EXERCISE: Would you write out the listing verbatim and skip every picture in it?

GIVEN DATA:

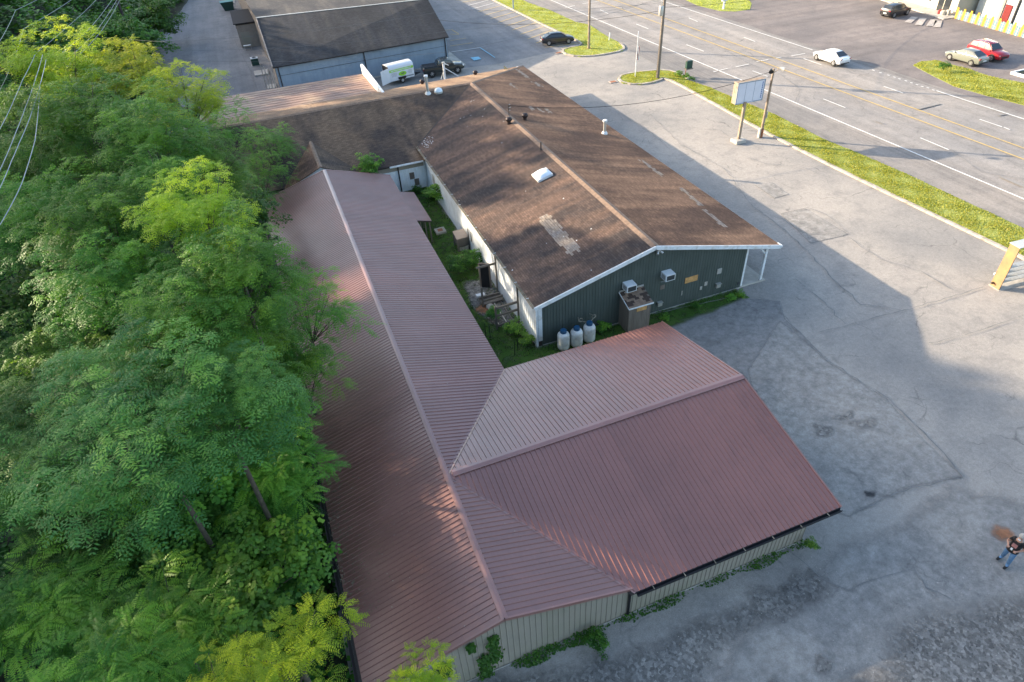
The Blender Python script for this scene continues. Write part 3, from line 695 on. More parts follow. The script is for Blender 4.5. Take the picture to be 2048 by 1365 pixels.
# body behind the sheets + concrete footing edge
b = MB(); b.box(BX0+.33, FY+.02, 0, BX1-.4, BY1-.34, EZ-.15); b.box(BX1-.45, FY+.02, 0, WX1-1.05, WY1-.45, EZ-.15); b.build('wall_core', MT['deck'], barn)
b = MB(); b.box(BX0+.3, FY-.05, 0, BX1, FY-.032, .07); b.box(BX1+.001, FY-.08, 0, WX1-1.0, FY-.06, .08); b.build('footing', MT['conc'], barn)
b = MB(); b.tube([(BX1+.05, WY0+.12, EZ-.15), (BX1+.05, FY-.09, EZ-.3), (BX1+.05, FY-.09, .1)], .05, 8); b.build('downspout', MT['black'], barn)
# small porch roof on the courtyard side
pch = thing('lean_to_porch', 'small maroon metal porch roof on posts against the barn by the white wall', 'porch', (8.8, 46.5, 0))
PZ1, PZ0, PXa, PXb, PYa, PYb = 2.32, 2.0, 8.2, 9.35, 44.0, 49.4
for (a, c) in seq(PYa, PYb, .92):
    fix(ribsheet(section(a, c), lambda u: (0, 1), lambda u, s, h: (PXa+(PXb-PXa)*s, u, PZ1+(PZ0-PZ1)*s+h), '', None), 'roof_sheet', MT['mroof'], pch)
b = MB(); b.poly([(PXa,PYa,PZ1-.03),(PXb,PYa,PZ0-.03),(PXb,PYb,PZ0-.03),(PXa,PYb,PZ1-.03)], (0,0,-.07)); b.build('roof_deck', MT['deck'], pch)
for yy in (44.2, 46.7, 49.1):
    MB().box(PXb-.22, yy-.05, 0, PXb-.12, yy+.05, PZ0-.08).build('post', MT['greywood'], pch)
for xx in (8.45, 8.8):
    MB().box(xx, 44.15, 0, xx+.09, 44.25, PZ0).build('post', MT['greywood'], pch)
# ============================================================ brown-roofed store (L plan)
SXL, SXR, SXc, SY0 = 11.5, 29.3, 19.5, 28.8
SZL, SZR, SZC = 3.22, 2.75, 5.3
SYC, SYB, SYF = 63.7, 74.3, 53.7           # wing ridge, back eave, wing front eave
SZF, SZB, SWX = 2.72, 2.62, -5.5
store = thing('brown_roofed_store', 'long brown-shingled store with dark green gable wall and white side wall', 'store', (20, 45, 0))
def slab(pts, th, uvf, mat, name='roof_slope', parent=None):
    b = MB(); b.poly(pts, (0,0,-th)); b.uv = uvf
    o = b.build(name, mat, parent or store); me = o.data
    bm = bmesh.new(); bm.from_mesh(me); bmesh.ops.recalc_face_normals(bm, faces=bm.faces); bm.to_mesh(me); bm.free()
    return o
uvY = lambda co, n: (co.y, co.x)      # courses run along y
uvX = lambda co, n: (co.x, co.y)
zl = lambda x: SZC-(SXc-x)*(SZC-SZL)/(SXc-SXL)
kF = (SZC-SZF)/(SYC-SYF)
Vl = (SXL, SYC-(SXc-SXL), SZL)
slab([(SXL,SY0,SZL),(SXc,SY0,SZC),(SXc,SYC,SZC),Vl], .1, uvY, MT['shA'])
slab([(SXc+.001,SY0,SZC),(SXR,SY0,SZR),(SXR,SYB,SZR-.001),(SXc+.001,SYC,SZC)], .1, uvY, MT['shB'])
slab([(SWX,SYF,SZF),(SXL+.35,SYF,SZF),(SXL+.0,SYC-(SXc-SXL)-.0,SZL-.004),(SXc,SYC-.001,SZC-.002),(SWX,SYC-.001,SZC-.002)], .1, uvX, MT['shC'])
slab([(SWX,SYC+.001,SZC-.001),(SXc,SYC+.001,SZC-.001),(SXR,SYB+.01,SZR-.003),(SWX,SYB+.01,SZB)], .1, uvX, MT['shD'])
def capline(a, c, w, mat, parent, seg=1.0, name='ridge_cap', slope=.26, flat=False):
    a, c = Vector(a), Vector(c); L = (c-a).length; k = max(1, int(L/seg)); d = (c-a)/L; n = Vector((-d.y, d.x, 0)).normalized()
    b = MB()
    for i in range(k):
        p = a+d*(L*i/k); q = a+d*(L*(i+1)/k-.01); l = .035 if i % 2 else .028
        vs = []
        for r in (p, q):
            vs += [r-n*w-Vector((0,0,w*slope-.012)), r+Vector((0,0,l)), r+n*w-Vector((0,0,w*slope-.012))]
        b.add(vs, [(0,1,4,3),(1,2,5,4)])
    fix2(b, name, mat, parent)
def fix2(b, name, mat, parent):
    o = b.build(name, mat, parent); me = o.data
    if sum(p.normal.z*p.area for p in me.polygons) < 0: me.flip_normals()
    return o
capline((SXc, SY0, SZC), (SXc, SYC, SZC), .28, MT['cap'], store)
capline((SXc, SYC, SZC), (SWX, SYC, SZC), .25, MT['cap'], store)
capline((SXc, SYC, SZC), (SXR, SYB, SZR), .22, MT['cap'], store)
b = MB(); b.beam((SXc,SYC,SZC+.012), (SXL,Vl[1],SZL+.012), .10, .02); b.build('valley_flashing', MT['deck'], store)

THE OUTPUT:
The Blender Python script for this scene continues. Write part 3, from line 695 on. More parts follow. The script is for Blender 4.5. Take the picture to be 2048 by 1365 pixels.
# body behind the sheets + concrete footing edge
b = MB(); b.box(BX0+.33, FY+.02, 0, BX1-.4, BY1-.34, EZ-.15); b.box(BX1-.45, FY+.02, 0, WX1-1.05, WY1-.45, EZ-.15); b.build('wall_core', MT['deck'], barn)
b = MB(); b.box(BX0+.3, FY-.05, 0, BX1, FY-.032, .07); b.box(BX1+.001, FY-.08, 0, WX1-1.0, FY-.06, .08); b.build('footing', MT['conc'], barn)
b = MB(); b.tube([(BX1+.05, WY0+.12, EZ-.15), (BX1+.05, FY-.09, EZ-.3), (BX1+.05, FY-.09, .1)], .05, 8); b.build('downspout', MT['black'], barn)
# small porch roof on the courtyard side
pch = thing('lean_to_porch', 'small maroon metal porch roof on posts against the barn by the white wall', 'porch', (8.8, 46.5, 0))
PZ1, PZ0, PXa, PXb, PYa, PYb = 2.32, 2.0, 8.2, 9.35, 44.0, 49.4
for (a, c) in seq(PYa, PYb, .92):
    fix(ribsheet(section(a, c), lambda u: (0, 1), lambda u, s, h: (PXa+(PXb-PXa)*s, u, PZ1+(PZ0-PZ1)*s+h), '', None), 'roof_sheet', MT['mroof'], pch)
b = MB(); b.poly([(PXa,PYa,PZ1-.03),(PXb,PYa,PZ0-.03),(PXb,PYb,PZ0-.03),(PXa,PYb,PZ1-.03)], (0,0,-.07)); b.build('roof_deck', MT['deck'], pch)
for yy in (44.2, 46.7, 49.1):
    MB().box(PXb-.22, yy-.05, 0, PXb-.12, yy+.05, PZ0-.08).build('post', MT['greywood'], pch)
for xx in (8.45, 8.8):
    MB().box(xx, 44.15, 0, xx+.09, 44.25, PZ0).build('post', MT['greywood'], pch)
# ============================================================ brown-roofed store (L plan)
SXL, SXR, SXc, SY0 = 11.5, 29.3, 19.5, 28.8
SZL, SZR, SZC = 3.22, 2.75, 5.3
SYC, SYB, SYF = 63.7, 74.3, 53.7           # wing ridge, back eave, wing front eave
SZF, SZB, SWX = 2.72, 2.62, -5.5
store = thing('brown_roofed_store', 'long brown-shingled store with dark green gable wall and white side wall', 'store', (20, 45, 0))
def slab(pts, th, uvf, mat, name='roof_slope', parent=None):
    b = MB(); b.poly(pts, (0,0,-th)); b.uv = uvf
    o = b.build(name, mat, parent or store); me = o.data
    bm = bmesh.new(); bm.from_mesh(me); bmesh.ops.recalc_face_normals(bm, faces=bm.faces); bm.to_mesh(me); bm.free()
    return o
uvY = lambda co, n: (co.y, co.x)      # courses run along y
uvX = lambda co, n: (co.x, co.y)
zl = lambda x: SZC-(SXc-x)*(SZC-SZL)/(SXc-SXL)
kF = (SZC-SZF)/(SYC-SYF)
Vl = (SXL, SYC-(SXc-SXL), SZL)
slab([(SXL,SY0,SZL),(SXc,SY0,SZC),(SXc,SYC,SZC),Vl], .1, uvY, MT['shA'])
slab([(SXc+.001,SY0,SZC),(SXR,SY0,SZR),(SXR,SYB,SZR-.001),(SXc+.001,SYC,SZC)], .1, uvY, MT['shB'])
slab([(SWX,SYF,SZF),(SXL+.35,SYF,SZF),(SXL+.0,SYC-(SXc-SXL)-.0,SZL-.004),(SXc,SYC-.001,SZC-.002),(SWX,SYC-.001,SZC-.002)], .1, uvX, MT['shC'])
slab([(SWX,SYC+.001,SZC-.001),(SXc,SYC+.001,SZC-.001),(SXR,SYB+.01,SZR-.003),(SWX,SYB+.01,SZB)], .1, uvX, MT['shD'])
def capline(a, c, w, mat, parent, seg=1.0, name='ridge_cap', slope=.26, flat=False):
    a, c = Vector(a), Vector(c); L = (c-a).length; k = max(1, int(L/seg)); d = (c-a)/L; n = Vector((-d.y, d.x, 0)).normalized()
    b = MB()
    for i in range(k):
        p = a+d*(L*i/k); q = a+d*(L*(i+1)/k-.01); l = .035 if i % 2 else .028
        vs = []
        for r in (p, q):
            vs += [r-n*w-Vector((0,0,w*slope-.012)), r+Vector((0,0,l)), r+n*w-Vector((0,0,w*slope-.012))]
        b.add(vs, [(0,1,4,3),(1,2,5,4)])
    fix2(b, name, mat, parent)
def fix2(b, name, mat, parent):
    o = b.build(name, mat, parent); me = o.data
    if sum(p.normal.z*p.area for p in me.polygons) < 0: me.flip_normals()
    return o
capline((SXc, SY0, SZC), (SXc, SYC, SZC), .28, MT['cap'], store)
capline((SXc, SYC, SZC), (SWX, SYC, SZC), .25, MT['cap'], store)
capline((SXc, SYC, SZC), (SXR, SYB, SZR), .22, MT['cap'], store)
b = MB(); b.beam((SXc,SYC,SZC+.012), (SXL,Vl[1],SZL+.012), .10, .02); b.build('valley_flashing', MT['deck'], store)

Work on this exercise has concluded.